Jakarta - Sekelumit permasalahan di DKI Jakarta yang sudah tidak layak menjadi ibu kota negara membuat pemerintah memutuskan untuk memindahkan pusat pemerintahan ke Kutai Kartanegara dan Penajam Paser Utara, Provinsi Kalimantan Timur.
Ragam masalah yang terjadi di Jakarta ini juga pernah diungkapkan Politikus Golkar, Ace Hasan Syadzily.
Dia menilai, pemindahan ibu kota negara ke Pulau Kalimantan merupakan solusi yang bijak untuk mengurangi banyak permasalahan di Jakarta, termasuk soal kemacetan dan ledakan penduduk.
"Berbagai persoalan seperti kemacetan, jumlah kepadatan penduduk yang semakin tinggi, abrasi Jakarta, penurunan permukaan tanah, serta persoalan lainnya menjadi masalah serius yang patut mendapatkan perhatian," kata Ace di Jakarta, Senin, 26 Agustus 2019, dilansir Antara.
Berikut Tagar sajikan fakta-fakta permasalahan kota yang memiliki populasi 15.663 jiwa per kilometer persegi ini, berdasarkan data dari Badan Pusat Statistik (BPS) tahun 2017.
1. Kemacetan
Saat ini, berdasarkan survei TomTom Traffic Index 2018, Jakarta berada di peringkat ketujuh sebagai kota termacet di dunia. Akibatnya, kemacetan berimbas pada kerugian ekonomi.
Data Badan Perencanaan Pembangunan Nasional (Bappenas) menunjukkan angka kerugian negara karena kemacetan di Jakarta pada tahun 2019 mendekati Rp 100 triliun.
"Kerugian perekonomian dari kemacetan ini, data 2013 ini Rp 65 triliun per tahun dan sekarang angkanya mendekati Rp100 triliun," kata Kepala Bappenas, Bambang Brodjonegoro di Jakarta, Senin, 29 April 2019.
2. Banjir dan Abrasi
Bambang menuturkan, 50 persen wilayah Jakarta rawan banjir. Bahkan, kota ini seringkali terdampak banjir besar dalam siklus lima tahunan.
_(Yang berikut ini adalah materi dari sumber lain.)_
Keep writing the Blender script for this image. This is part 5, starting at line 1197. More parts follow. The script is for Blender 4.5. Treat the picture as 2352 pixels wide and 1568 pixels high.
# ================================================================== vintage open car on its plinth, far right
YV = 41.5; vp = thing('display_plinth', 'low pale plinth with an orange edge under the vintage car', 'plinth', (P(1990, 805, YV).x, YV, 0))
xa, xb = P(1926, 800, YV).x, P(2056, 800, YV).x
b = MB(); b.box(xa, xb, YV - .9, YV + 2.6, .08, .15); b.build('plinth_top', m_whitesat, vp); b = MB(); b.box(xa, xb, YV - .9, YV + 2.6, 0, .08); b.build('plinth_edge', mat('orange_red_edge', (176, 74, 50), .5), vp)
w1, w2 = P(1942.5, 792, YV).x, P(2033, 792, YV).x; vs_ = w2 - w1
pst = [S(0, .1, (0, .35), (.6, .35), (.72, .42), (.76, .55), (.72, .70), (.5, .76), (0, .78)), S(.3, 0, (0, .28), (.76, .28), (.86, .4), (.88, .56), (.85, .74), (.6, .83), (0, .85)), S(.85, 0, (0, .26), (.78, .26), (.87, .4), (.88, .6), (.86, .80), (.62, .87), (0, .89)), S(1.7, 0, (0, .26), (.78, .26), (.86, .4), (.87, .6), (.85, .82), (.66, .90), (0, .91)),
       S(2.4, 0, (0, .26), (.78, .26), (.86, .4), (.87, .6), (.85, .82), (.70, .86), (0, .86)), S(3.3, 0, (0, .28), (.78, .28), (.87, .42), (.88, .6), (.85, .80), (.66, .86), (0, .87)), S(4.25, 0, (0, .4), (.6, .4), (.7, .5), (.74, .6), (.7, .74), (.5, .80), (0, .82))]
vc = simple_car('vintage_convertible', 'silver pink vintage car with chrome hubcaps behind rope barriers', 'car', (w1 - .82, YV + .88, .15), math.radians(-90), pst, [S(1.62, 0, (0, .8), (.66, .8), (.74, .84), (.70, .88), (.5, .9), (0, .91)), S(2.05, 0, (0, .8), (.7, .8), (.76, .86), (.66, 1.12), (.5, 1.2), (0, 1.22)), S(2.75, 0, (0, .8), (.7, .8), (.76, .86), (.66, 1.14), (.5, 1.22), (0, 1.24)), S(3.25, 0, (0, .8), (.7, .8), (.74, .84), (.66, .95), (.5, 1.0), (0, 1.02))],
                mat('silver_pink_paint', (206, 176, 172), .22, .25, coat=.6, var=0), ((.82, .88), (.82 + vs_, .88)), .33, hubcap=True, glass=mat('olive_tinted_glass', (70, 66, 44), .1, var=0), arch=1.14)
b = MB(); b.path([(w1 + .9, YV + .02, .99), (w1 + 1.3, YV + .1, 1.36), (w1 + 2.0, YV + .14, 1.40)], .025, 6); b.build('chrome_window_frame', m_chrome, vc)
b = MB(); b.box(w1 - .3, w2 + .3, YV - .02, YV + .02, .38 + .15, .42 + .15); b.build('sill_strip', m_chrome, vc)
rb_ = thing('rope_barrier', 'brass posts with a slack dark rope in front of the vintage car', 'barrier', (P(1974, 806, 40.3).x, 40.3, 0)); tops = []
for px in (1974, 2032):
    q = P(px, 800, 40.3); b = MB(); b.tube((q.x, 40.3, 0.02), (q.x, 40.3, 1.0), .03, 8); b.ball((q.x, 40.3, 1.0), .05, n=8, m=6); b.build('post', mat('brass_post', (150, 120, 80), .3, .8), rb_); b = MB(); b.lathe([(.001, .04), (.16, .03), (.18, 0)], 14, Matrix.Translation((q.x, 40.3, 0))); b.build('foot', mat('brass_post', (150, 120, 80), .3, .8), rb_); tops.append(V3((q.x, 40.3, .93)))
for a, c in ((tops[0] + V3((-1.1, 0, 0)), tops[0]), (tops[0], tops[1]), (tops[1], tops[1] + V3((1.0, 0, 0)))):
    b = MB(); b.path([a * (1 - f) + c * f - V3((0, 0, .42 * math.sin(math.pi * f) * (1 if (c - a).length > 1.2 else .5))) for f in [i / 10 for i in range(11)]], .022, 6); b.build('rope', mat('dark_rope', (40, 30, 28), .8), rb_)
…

Tidak hanya banjir, Jakarta juga diliputi dengan permasalahan abrasi di beberapa wilayah pesisir pantai utara. Setiap tahunnya, permukaan tanah di wilayah utara Jakarta terus mengalami penurunan karena pengurasan air tanah yang berlebihan.
"(Penurunan permukaan tanah) akan terus meningkat sampai 120 sentimeter, karena pengurasan air tanah. Sedangkan air laut naik rata-rata empat hingga enam sentimeter karena perubahan iklim," kata Bambang.
3. Pencemaran Sungai
Bambang melanjutkan, sekitar 96 persen sungai di Jakarta mengalami pencemaran berat.
Pencemaran sungai juga terlihat saat musim kemarau melanda, di mana aliran Sungai Ciliwung menjadi berwarna pekat kehitaman, serta mengeluarkan aroma tidak sedap.
Hal ini yang kemudian dikeluhkan warga yang bermukim di Kelurahan Jatipulo, Kecamatan Palmerah, Jakarta Barat.
"Siang hari bau menyengat karena limbahnya menguap," kata warga setempat bernama Sumiarti, Jumat, 26 Juli 2019.
4. Polusi Udara
Hasil data AirVisual pada Kamis, 29 Agustus 2019 mencatat polusi udara di Jakarta tertinggi di dunia. Air Quality Index (AQI) Jakarta sebesar 175 hingga pukul 12.07 WIB.
Berdasarkan data tersebut, Jakarta menjadi kota dengan polusi udara terburuk di dunia.
Empat faktor ini ditengarai menjadi permasalahan utama yang menjadi alasan pemerintah untuk memindahkan ibu kota dari DKI Jakarta ke Kalimantan Timur.